* [What is required] Output every line of the material exactly, omitting images.

* [Data extract]
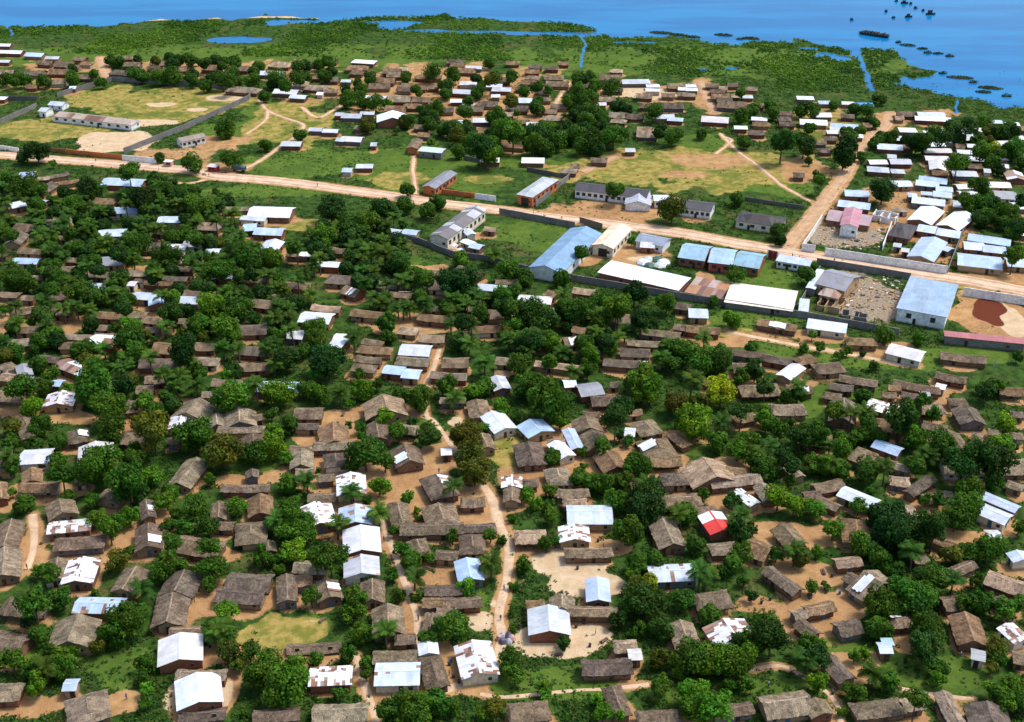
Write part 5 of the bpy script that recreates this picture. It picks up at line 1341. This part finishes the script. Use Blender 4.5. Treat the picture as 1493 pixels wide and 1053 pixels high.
for (x0, k0, z0), (x1, k1, z1) in zip(sec, sec[1:]):
    for s in (-1, 1):
        q = ((x0, s*hw_*k0, 1.5), (x1, s*hw_*k1, 1.5), (x1, s*hw_*k1*.85, z1-.3), (x0, s*hw_*k0*.85, z0-.3)); mb.face(q if s > 0 else q[::-1], (.035, .034, .035))
    mb.face(((x0, -hw_*k0, 1.45), (x1, -hw_*k1, 1.45), (x1, hw_*k1, 1.45), (x0, hw_*k0, 1.45)), (.06, .055, .05))
for s in (0, -1):
    x, k, z = sec[s]; q = ((x, -hw_*k, 1.5), (x, hw_*k, 1.5), (x, hw_*k*.85, z-.3), (x, -hw_*k*.85, z-.3)); mb.face(q, (.035, .034, .035))
mb.build('hull', M['paint'], bg_)
for k in range(9):
    c = MB(); x = -L/2+1.6+k*(L-3.4)/8; h = rng.uniform(.5, 1.3); c.box(x, x+1.2, -1.5, 1.5, 1.5, 1.5+h*.6, jit((.07, .066, .062), .3)); c.box(x+.15, x+1.05, -1.2, 1.2, 1.5+h*.6, 1.5+h, jit((.055, .05, .048), .3)); c.build('cargo_bale', M['wood'], bg_)
tag(bg_, 'barge', '', ((a+b)/2), 'long dark loaded barge lying off the wetland shore', None); THINGS[-1]['lm'] = 'the loaded barge'
def boat(px, py, L, lab, cabin):
    g = gp(px, py); g.z = -.6; root = empty('boat', g, rng.uniform(-.4, .2)); m = MB(); sec = [(-L/2, .55), (-L*.2, 1), (L*.2, .95), (L/2, .08)]; hw = L*.14
    for (x0, k0), (x1, k1) in zip(sec, sec[1:]):
        for s in (-1, 1):
            q = ((x0, s*hw*k0, 1.0), (x1, s*hw*k1, 1.0), (x1, s*hw*k1*.6, -.3), (x0, s*hw*k0*.6, -.3)); m.face(q if s > 0 else q[::-1], (.03, .03, .032))
        m.face(((x0, -hw*k0, .9), (x1, -hw*k1, .9), (x1, hw*k1, .9), (x0, hw*k0, .9)), (.06, .05, .045))
    m.face(((-L/2, -hw*.55, 1), (-L/2, hw*.55, 1), (-L/2, hw*.33, -.3), (-L/2, -hw*.33, -.3)), (.03, .03, .032)); m.build('hull', M['paint'], root)
    m = MB(); m.box(-L*.3, L*.1, -hw*.7, hw*.7, .9, .9+cabin, (.05, .045, .045)); m.build('cabin', M['paint'], root); m = MB(); m.tube((L*.15, 0, .9), (L*.15, 0, .9+cabin*1.8), .1, .06, (.04, .04, .04)); m.build('mast', M['wood'], root)
    tag(root, 'boat', '', g, lab)
boat(1357, 20, 6.5, 'broad dark boat with a boxy cabin far out on the lake', 2.0); boat(1325, 24, 5, 'dark small boat with a short mast out on the lake', 1.4); boat(1319, 4, 5, 'dark small boat at the far top edge of the lake', 1.3)
# ---------------------------------------------------------------- small things
def skin_person(pose, shirt, legs):
    me = bpy.data.meshes.new('person'); v = [(0, 0, .95), (0, 0, 1.2), (0, 0, 1.42), (0, 0, 1.52), (0, .02, 1.66), (.09, 0, .9), (.11, .02, .5), (.11, 0, .06), (.12, -.12, .03), (-.09, 0, .9), (-.11, -.05, .5), (-.11, .05, .06), (-.12, -.07, .03), (.2, 0, 1.4), (.26, .0, 1.12), (.25, -.1, .86), (-.2, 0, 1.4), (-.26, 0, 1.12), (-.25, -.08, .86)]
    e = [(0, 1), (1, 2), (2, 3), (3, 4), (0, 5), (5, 6), (6, 7), (7, 8), (0, 9), (9, 10), (10, 11), (11, 12), (2, 13), (13, 14), (14, 15), (2, 16), (16, 17), (17, 18)]
    r = [.15, .15, .13, .06, .11, .1, .075, .05, .045, .1, .075, .05, .045, .06, .045, .035, .06, .045, .035]
    me.from_pydata(v, e, []); o = bpy.data.objects.new('person', me); COL.objects.link(o); md = o.modifiers.new('skin', 'SKIN')
    for i, x in enumerate(r): me.skin_vertices[0].data[i].radius = (x, x); me.skin_vertices[0].data[i].use_root = (i == 0)
    o.modifiers.new('sub', 'SUBSURF').levels = 1; bpy.context.view_layer.update(); dg = bpy.context.evaluated_depsgraph_get(); m2 = bpy.data.meshes.new_from_object(o.evaluated_get(dg)); bpy.data.objects.remove(o)
    ca = m2.color_attributes.new('col', 'FLOAT_COLOR', 'POINT')
    for i, q in enumerate(m2.vertices):
        z = q.co.z; c = (.07, .04, .025) if z > 1.5 or (abs(q.co.x) > .2 and z < 1.25) or z < .12 else shirt if z > .95 else legs; ca.data[i].color = (*c, 1)
    m2.materials.append(M['paint']); return m2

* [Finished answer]
Write part 5 of the bpy script that recreates this picture. It picks up at line 1341. This part finishes the script. Use Blender 4.5. Treat the picture as 1493 pixels wide and 1053 pixels high.
for (x0, k0, z0), (x1, k1, z1) in zip(sec, sec[1:]):
    for s in (-1, 1):
        q = ((x0, s*hw_*k0, 1.5), (x1, s*hw_*k1, 1.5), (x1, s*hw_*k1*.85, z1-.3), (x0, s*hw_*k0*.85, z0-.3)); mb.face(q if s > 0 else q[::-1], (.035, .034, .035))
    mb.face(((x0, -hw_*k0, 1.45), (x1, -hw_*k1, 1.45), (x1, hw_*k1, 1.45), (x0, hw_*k0, 1.45)), (.06, .055, .05))
for s in (0, -1):
    x, k, z = sec[s]; q = ((x, -hw_*k, 1.5), (x, hw_*k, 1.5), (x, hw_*k*.85, z-.3), (x, -hw_*k*.85, z-.3)); mb.face(q, (.035, .034, .035))
mb.build('hull', M['paint'], bg_)
for k in range(9):
    c = MB(); x = -L/2+1.6+k*(L-3.4)/8; h = rng.uniform(.5, 1.3); c.box(x, x+1.2, -1.5, 1.5, 1.5, 1.5+h*.6, jit((.07, .066, .062), .3)); c.box(x+.15, x+1.05, -1.2, 1.2, 1.5+h*.6, 1.5+h, jit((.055, .05, .048), .3)); c.build('cargo_bale', M['wood'], bg_)
tag(bg_, 'barge', '', ((a+b)/2), 'long dark loaded barge lying off the wetland shore', None); THINGS[-1]['lm'] = 'the loaded barge'
def boat(px, py, L, lab, cabin):
    g = gp(px, py); g.z = -.6; root = empty('boat', g, rng.uniform(-.4, .2)); m = MB(); sec = [(-L/2, .55), (-L*.2, 1), (L*.2, .95), (L/2, .08)]; hw = L*.14
    for (x0, k0), (x1, k1) in zip(sec, sec[1:]):
        for s in (-1, 1):
            q = ((x0, s*hw*k0, 1.0), (x1, s*hw*k1, 1.0), (x1, s*hw*k1*.6, -.3), (x0, s*hw*k0*.6, -.3)); m.face(q if s > 0 else q[::-1], (.03, .03, .032))
        m.face(((x0, -hw*k0, .9), (x1, -hw*k1, .9), (x1, hw*k1, .9), (x0, hw*k0, .9)), (.06, .05, .045))
    m.face(((-L/2, -hw*.55, 1), (-L/2, hw*.55, 1), (-L/2, hw*.33, -.3), (-L/2, -hw*.33, -.3)), (.03, .03, .032)); m.build('hull', M['paint'], root)
    m = MB(); m.box(-L*.3, L*.1, -hw*.7, hw*.7, .9, .9+cabin, (.05, .045, .045)); m.build('cabin', M['paint'], root); m = MB(); m.tube((L*.15, 0, .9), (L*.15, 0, .9+cabin*1.8), .1, .06, (.04, .04, .04)); m.build('mast', M['wood'], root)
    tag(root, 'boat', '', g, lab)
boat(1357, 20, 6.5, 'broad dark boat with a boxy cabin far out on the lake', 2.0); boat(1325, 24, 5, 'dark small boat with a short mast out on the lake', 1.4); boat(1319, 4, 5, 'dark small boat at the far top edge of the lake', 1.3)
# ---------------------------------------------------------------- small things
def skin_person(pose, shirt, legs):
    me = bpy.data.meshes.new('person'); v = [(0, 0, .95), (0, 0, 1.2), (0, 0, 1.42), (0, 0, 1.52), (0, .02, 1.66), (.09, 0, .9), (.11, .02, .5), (.11, 0, .06), (.12, -.12, .03), (-.09, 0, .9), (-.11, -.05, .5), (-.11, .05, .06), (-.12, -.07, .03), (.2, 0, 1.4), (.26, .0, 1.12), (.25, -.1, .86), (-.2, 0, 1.4), (-.26, 0, 1.12), (-.25, -.08, .86)]
    e = [(0, 1), (1, 2), (2, 3), (3, 4), (0, 5), (5, 6), (6, 7), (7, 8), (0, 9), (9, 10), (10, 11), (11, 12), (2, 13), (13, 14), (14, 15), (2, 16), (16, 17), (17, 18)]
    r = [.15, .15, .13, .06, .11, .1, .075, .05, .045, .1, .075, .05, .045, .06, .045, .035, .06, .045, .035]
    me.from_pydata(v, e, []); o = bpy.data.objects.new('person', me); COL.objects.link(o); md = o.modifiers.new('skin', 'SKIN')
    for i, x in enumerate(r): me.skin_vertices[0].data[i].radius = (x, x); me.skin_vertices[0].data[i].use_root = (i == 0)
    o.modifiers.new('sub', 'SUBSURF').levels = 1; bpy.context.view_layer.update(); dg = bpy.context.evaluated_depsgraph_get(); m2 = bpy.data.meshes.new_from_object(o.evaluated_get(dg)); bpy.data.objects.remove(o)
    ca = m2.color_attributes.new('col', 'FLOAT_COLOR', 'POINT')
    for i, q in enumerate(m2.vertices):
        z = q.co.z; c = (.07, .04, .025) if z > 1.5 or (abs(q.co.x) > .2 and z < 1.25) or z < .12 else shirt if z > .95 else legs; ca.data[i].color = (*c, 1)
    m2.materials.append(M['paint']); return m2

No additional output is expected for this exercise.